**EXERCISE TASK:** Write out all of the data without omission, exactly as shown.

**AVAILABLE DATA:**
---------------

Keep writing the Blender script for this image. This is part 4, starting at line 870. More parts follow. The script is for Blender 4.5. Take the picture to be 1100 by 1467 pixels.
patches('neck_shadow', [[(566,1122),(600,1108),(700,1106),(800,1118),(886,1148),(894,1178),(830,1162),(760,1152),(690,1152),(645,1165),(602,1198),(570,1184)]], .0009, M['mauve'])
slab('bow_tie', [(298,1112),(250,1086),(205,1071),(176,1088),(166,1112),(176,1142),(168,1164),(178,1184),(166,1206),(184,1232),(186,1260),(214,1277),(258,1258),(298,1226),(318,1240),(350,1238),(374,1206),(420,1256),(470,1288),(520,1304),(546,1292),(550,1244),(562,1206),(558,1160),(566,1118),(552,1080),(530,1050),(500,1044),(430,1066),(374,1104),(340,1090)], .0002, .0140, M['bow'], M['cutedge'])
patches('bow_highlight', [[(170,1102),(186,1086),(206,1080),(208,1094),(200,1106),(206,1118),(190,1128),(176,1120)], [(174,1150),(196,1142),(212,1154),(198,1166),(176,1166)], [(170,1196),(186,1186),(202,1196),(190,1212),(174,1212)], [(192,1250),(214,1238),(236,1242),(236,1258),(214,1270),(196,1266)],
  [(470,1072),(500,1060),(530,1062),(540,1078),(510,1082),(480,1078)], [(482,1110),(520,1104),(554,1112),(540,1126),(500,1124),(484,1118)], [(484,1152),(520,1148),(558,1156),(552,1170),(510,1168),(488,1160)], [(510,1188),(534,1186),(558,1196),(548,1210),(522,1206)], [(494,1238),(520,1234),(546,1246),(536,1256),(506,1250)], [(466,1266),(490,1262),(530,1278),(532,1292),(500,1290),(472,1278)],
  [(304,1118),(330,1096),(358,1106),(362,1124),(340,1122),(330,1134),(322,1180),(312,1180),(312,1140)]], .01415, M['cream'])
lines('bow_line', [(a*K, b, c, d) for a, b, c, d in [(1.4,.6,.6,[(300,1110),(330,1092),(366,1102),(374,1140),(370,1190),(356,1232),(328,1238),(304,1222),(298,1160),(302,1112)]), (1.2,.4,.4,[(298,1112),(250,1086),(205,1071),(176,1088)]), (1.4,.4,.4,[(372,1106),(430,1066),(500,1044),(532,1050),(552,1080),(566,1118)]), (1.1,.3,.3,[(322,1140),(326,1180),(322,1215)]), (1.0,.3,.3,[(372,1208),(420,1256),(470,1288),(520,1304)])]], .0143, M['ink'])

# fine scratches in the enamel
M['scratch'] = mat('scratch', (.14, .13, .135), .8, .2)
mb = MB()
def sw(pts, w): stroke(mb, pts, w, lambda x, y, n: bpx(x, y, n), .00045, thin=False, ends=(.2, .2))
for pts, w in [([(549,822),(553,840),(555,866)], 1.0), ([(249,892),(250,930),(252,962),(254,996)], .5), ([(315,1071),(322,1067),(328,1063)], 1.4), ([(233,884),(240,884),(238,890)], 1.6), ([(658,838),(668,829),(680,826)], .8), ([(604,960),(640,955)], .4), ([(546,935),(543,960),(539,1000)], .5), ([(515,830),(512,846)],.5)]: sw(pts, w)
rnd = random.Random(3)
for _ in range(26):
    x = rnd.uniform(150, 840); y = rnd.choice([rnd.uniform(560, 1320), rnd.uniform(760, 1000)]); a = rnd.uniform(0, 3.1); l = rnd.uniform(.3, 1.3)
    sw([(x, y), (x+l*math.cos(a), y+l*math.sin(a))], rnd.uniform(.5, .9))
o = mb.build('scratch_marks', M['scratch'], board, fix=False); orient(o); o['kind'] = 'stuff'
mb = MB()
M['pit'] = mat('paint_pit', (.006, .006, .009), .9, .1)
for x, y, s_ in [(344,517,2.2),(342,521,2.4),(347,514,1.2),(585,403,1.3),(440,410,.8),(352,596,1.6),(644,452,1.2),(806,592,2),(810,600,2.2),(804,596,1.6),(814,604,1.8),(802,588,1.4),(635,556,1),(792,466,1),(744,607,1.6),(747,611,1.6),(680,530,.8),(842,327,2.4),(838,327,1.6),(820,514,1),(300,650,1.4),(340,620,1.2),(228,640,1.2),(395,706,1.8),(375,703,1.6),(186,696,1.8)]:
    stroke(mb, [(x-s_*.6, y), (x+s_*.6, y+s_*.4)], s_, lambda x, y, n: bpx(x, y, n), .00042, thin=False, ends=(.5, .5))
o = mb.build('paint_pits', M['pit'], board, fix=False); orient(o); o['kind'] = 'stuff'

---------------

**FULL RESPONSE:**
Keep writing the Blender script for this image. This is part 4, starting at line 870. More parts follow. The script is for Blender 4.5. Take the picture to be 1100 by 1467 pixels.
patches('neck_shadow', [[(566,1122),(600,1108),(700,1106),(800,1118),(886,1148),(894,1178),(830,1162),(760,1152),(690,1152),(645,1165),(602,1198),(570,1184)]], .0009, M['mauve'])
slab('bow_tie', [(298,1112),(250,1086),(205,1071),(176,1088),(166,1112),(176,1142),(168,1164),(178,1184),(166,1206),(184,1232),(186,1260),(214,1277),(258,1258),(298,1226),(318,1240),(350,1238),(374,1206),(420,1256),(470,1288),(520,1304),(546,1292),(550,1244),(562,1206),(558,1160),(566,1118),(552,1080),(530,1050),(500,1044),(430,1066),(374,1104),(340,1090)], .0002, .0140, M['bow'], M['cutedge'])
patches('bow_highlight', [[(170,1102),(186,1086),(206,1080),(208,1094),(200,1106),(206,1118),(190,1128),(176,1120)], [(174,1150),(196,1142),(212,1154),(198,1166),(176,1166)], [(170,1196),(186,1186),(202,1196),(190,1212),(174,1212)], [(192,1250),(214,1238),(236,1242),(236,1258),(214,1270),(196,1266)],
  [(470,1072),(500,1060),(530,1062),(540,1078),(510,1082),(480,1078)], [(482,1110),(520,1104),(554,1112),(540,1126),(500,1124),(484,1118)], [(484,1152),(520,1148),(558,1156),(552,1170),(510,1168),(488,1160)], [(510,1188),(534,1186),(558,1196),(548,1210),(522,1206)], [(494,1238),(520,1234),(546,1246),(536,1256),(506,1250)], [(466,1266),(490,1262),(530,1278),(532,1292),(500,1290),(472,1278)],
  [(304,1118),(330,1096),(358,1106),(362,1124),(340,1122),(330,1134),(322,1180),(312,1180),(312,1140)]], .01415, M['cream'])
lines('bow_line', [(a*K, b, c, d) for a, b, c, d in [(1.4,.6,.6,[(300,1110),(330,1092),(366,1102),(374,1140),(370,1190),(356,1232),(328,1238),(304,1222),(298,1160),(302,1112)]), (1.2,.4,.4,[(298,1112),(250,1086),(205,1071),(176,1088)]), (1.4,.4,.4,[(372,1106),(430,1066),(500,1044),(532,1050),(552,1080),(566,1118)]), (1.1,.3,.3,[(322,1140),(326,1180),(322,1215)]), (1.0,.3,.3,[(372,1208),(420,1256),(470,1288),(520,1304)])]], .0143, M['ink'])

# fine scratches in the enamel
M['scratch'] = mat('scratch', (.14, .13, .135), .8, .2)
mb = MB()
def sw(pts, w): stroke(mb, pts, w, lambda x, y, n: bpx(x, y, n), .00045, thin=False, ends=(.2, .2))
for pts, w in [([(549,822),(553,840),(555,866)], 1.0), ([(249,892),(250,930),(252,962),(254,996)], .5), ([(315,1071),(322,1067),(328,1063)], 1.4), ([(233,884),(240,884),(238,890)], 1.6), ([(658,838),(668,829),(680,826)], .8), ([(604,960),(640,955)], .4), ([(546,935),(543,960),(539,1000)], .5), ([(515,830),(512,846)],.5)]: sw(pts, w)
rnd = random.Random(3)
for _ in range(26):
    x = rnd.uniform(150, 840); y = rnd.choice([rnd.uniform(560, 1320), rnd.uniform(760, 1000)]); a = rnd.uniform(0, 3.1); l = rnd.uniform(.3, 1.3)
    sw([(x, y), (x+l*math.cos(a), y+l*math.sin(a))], rnd.uniform(.5, .9))
o = mb.build('scratch_marks', M['scratch'], board, fix=False); orient(o); o['kind'] = 'stuff'
mb = MB()
M['pit'] = mat('paint_pit', (.006, .006, .009), .9, .1)
for x, y, s_ in [(344,517,2.2),(342,521,2.4),(347,514,1.2),(585,403,1.3),(440,410,.8),(352,596,1.6),(644,452,1.2),(806,592,2),(810,600,2.2),(804,596,1.6),(814,604,1.8),(802,588,1.4),(635,556,1),(792,466,1),(744,607,1.6),(747,611,1.6),(680,530,.8),(842,327,2.4),(838,327,1.6),(820,514,1),(300,650,1.4),(340,620,1.2),(228,640,1.2),(395,706,1.8),(375,703,1.6),(186,696,1.8)]:
    stroke(mb, [(x-s_*.6, y), (x+s_*.6, y+s_*.4)], s_, lambda x, y, n: bpx(x, y, n), .00042, thin=False, ends=(.5, .5))
o = mb.build('paint_pits', M['pit'], board, fix=False); orient(o); o['kind'] = 'stuff'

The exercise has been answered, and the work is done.